22Seven Launches with some controversy

2012 January 31
by Zaheer Cassim

Last week, South Africans got the first look at 22seven, a service that links up to your website and provides you with information on your spending habits. For R70 a month, after the initial trial free period, this website analyzes your bank account and tells you where you spending your money on in an easy to read format i.e. a pie chart with colourful balloons. Big balloon equals lots of money.

It’s a fun way to look at how you spend your cash and according to the founder of the company Christo Davel, it puts you in control of your finances.


With the launch of the site, big banks turned out to not so in favour of the program saying that it’s a risk to your banking security by using it. Absa, FNB, the South African Banking Risk Association, and even the the South African police warned users that it’s not their responsibility if your money goes missing. But that’s a smart move, it protects the banks if something does happen.

Absa issued a statement

It is absolutely imperative that Absa customers, and in fact customers of all banks, never divulge their sensitive personal information, such as PIN numbers, passwords and one-time passwords, to any parties – via websites, phishing emails, phone calls, SMSes or any other means.


Disclosing one’s sensitive information renders the customer completely liable for any losses that may occur due to phishing or other online fraud, as per Absa’s online banking terms and conditions disallowing customers from divulging their sensitive information to any third party.

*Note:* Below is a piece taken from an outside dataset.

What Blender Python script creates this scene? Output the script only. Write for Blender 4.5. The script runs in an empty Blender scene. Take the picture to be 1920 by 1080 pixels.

Aside from these serious security concerns, customers should also note that forthcoming redevelopments to Absa’s online banking platform, set for release later in 2012, will include a variety of personal financial management (PFM) tools. These tools will enable our customers to consolidate information from various institutions, budget more effectively, create a visual dashboard view of their personal finances, and much more.


This rich array of personal financial management services will be integrated within the secure environment of Absa’s online banking interface, removing any of the security concerns present in third party PFM tools like 22seven.


This will be provided to our customers at no additional charge to the regular monthly subscription fee. 22seven charges R70 per month, on top of one’s existing online banking monthly subscription or bundled product fees.


Sites like 22seven conflict with the clear fraud awareness messaging sent out by all major banks, as well as the South African Banking Risk Association and the South African Police Force.

22seven could have involved the banks, though for some reason they did not. Possibly due to the fact that some banks were already building services like this, or the fear that they would have copied the idea.

Another option would have been for them to have built the service as a ‘whitebox’ solution, that could be integrated into an existing banks website.

The jury is still out on twitter. Some people are going to wait,while other are jumping in. Check out #22seven for yourself.

Personally, I am going to wait a bit until all the site is out of its beta stage and they’ve sorted out all the kinks. I am also not a fan of the monthly R70 subscription fee, I know it’s not a lot – three cappuccinos at Vida, but I am to use to the web being for fee.

On the upside, 22seven is using another company, Yodlee to do the interacting with the bank accounts. Yodlee has been around for more than 10 years and there hasn’t been too many complaints about this program.